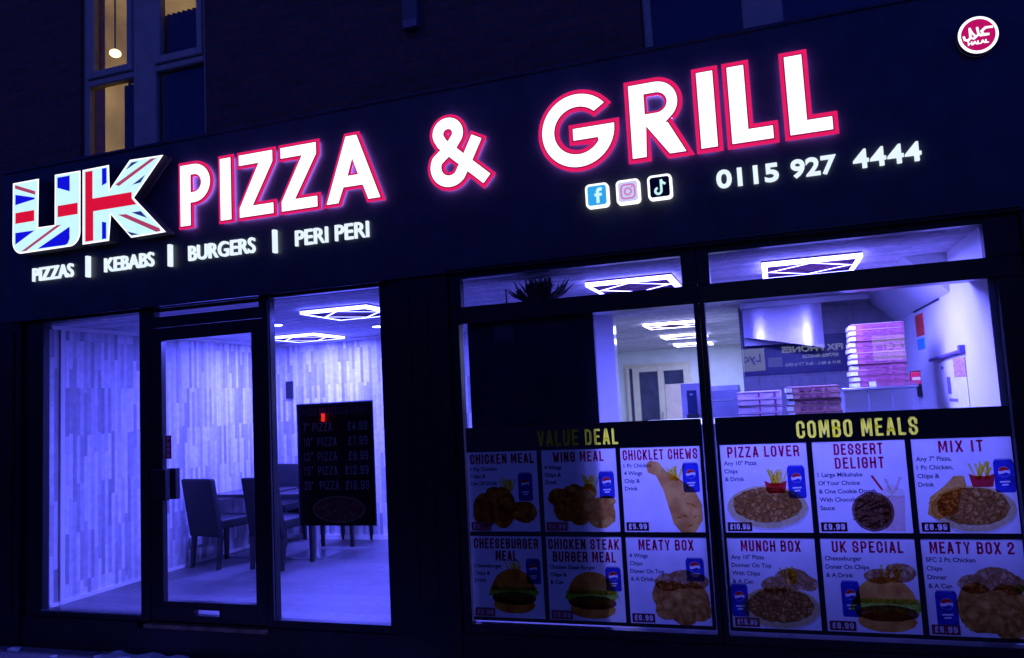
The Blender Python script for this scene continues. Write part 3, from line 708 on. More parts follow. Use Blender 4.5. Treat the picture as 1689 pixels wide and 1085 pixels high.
b = MB().rbox(-.31, .31, -.31, .31, .615, .65, .006); b.build('tabletop', table_m, t)
b = MB(); b.cyl((0, 0), .035, .012, .615, 16); b.build('pedestal', steel, t, False)
b = MB().rbox(-.2, .2, -.2, .2, 0, .014, .005); b.build('base_plate', steel, t)
t.location = (-.71, 2.25, FZ)
dup(t, (.03, 2.23, FZ), 0, 'dark square table behind the hanging price board, steel base showing')

# ------------------------------------------------------------------ kitchen and counter
ct = thing('service_counter', 'steel service counter carrying the pizza box stacks behind the combo poster', 'counter', (4.7, 1.05, FZ))
B('worktop', steel, ct, (3.56, 5.6, .42, 1.62, 1.29, 1.325)); B('body', steel_dull, ct, (3.6, 5.58, .50, 1.58, FZ, 1.2895))
wc = thing('warmer_cabinet', 'low brushed steel cabinet under the tall red pizza box stack', 'cabinet', (5.22, 1.35, 1.326))
b = MB().rbox(4.99, 5.45, 1.2, 1.58, 1.326, 1.49, .004, 1); b.build('casing', steel_dull, wc)
b = MB().rbox(4.98, 5.46, 1.18, 1.6, 1.4905, 1.503, .003, 1); b.build('lid', steel, wc)
for k in range(3): B('door_panel', steel, wc, (5.0 + .15 * k, 5.135 + .15 * k, 1.188, 1.1995, 1.335, 1.48))
def pizza_box(cx, y0, z, w, d, h, kind, label, group, rz=0):
    o = thing('pizza_box', label, 'pizza box', (cx, y0, z), group, rz)
    front = {'red': box_red, 'orange': box_orange, 'white': box_white}[kind]
    b = MB().mat(front); v0 = WL[o.name]
    X0, X1 = cx - w / 2, cx + w / 2
    b.box(X0, X1, y0, y0 + d, z, z + h - .003)
    b.box(X0 - .002, X1 + .002, y0 - .002, y0 + .012, z + h - .0095, z + h - .0035)
    b.mat(box_pale if kind != 'white' else box_mark)
    if kind != 'white':
        b.box(X0 - .003, X0 + .038, y0 - .0035, y0 + d * .9, z + .003, z + h - .011)
    else:
        b.box(X0 + w * .48, X0 + w * .52, y0 - .0035, y0 - .0001, z + .006, z + h - .012)
        b.box(X0 + w * .84, X0 + w * .88, y0 - .0035, y0 - .0001, z + .006, z + h - .012)
    b.build('carton', None, o)
    b = MB().mat(box_mark)
    if kind != 'white':
        x = X0 + w * .25
        for q in (.1, .07, .13, .05): b.box(x, x + q * w, y0 - .0032, y0 - .0002, z + .012, z + h - .018); x += q * w + .02
        b.build('printed_band', None, o)
    b = MB().box(X0 + .012, X1 - .012, y0 + .01, y0 + d - .01, z + h - .003, z + h - .0004); b.build('lid_edge', box_side, o)
    return o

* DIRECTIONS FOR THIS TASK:
Up to and including the line with "dup(t, (.03, 2.23, FZ), 0, 'dark", copy the data above from its first line. Skip pictures.

* OUTPUT FOR THIS TASK:
The Blender Python script for this scene continues. Write part 3, from line 708 on. More parts follow. Use Blender 4.5. Treat the picture as 1689 pixels wide and 1085 pixels high.
b = MB().rbox(-.31, .31, -.31, .31, .615, .65, .006); b.build('tabletop', table_m, t)
b = MB(); b.cyl((0, 0), .035, .012, .615, 16); b.build('pedestal', steel, t, False)
b = MB().rbox(-.2, .2, -.2, .2, 0, .014, .005); b.build('base_plate', steel, t)
t.location = (-.71, 2.25, FZ)
dup(t, (.03, 2.23, FZ), 0, 'dark square table behind the hanging price board, steel base showing')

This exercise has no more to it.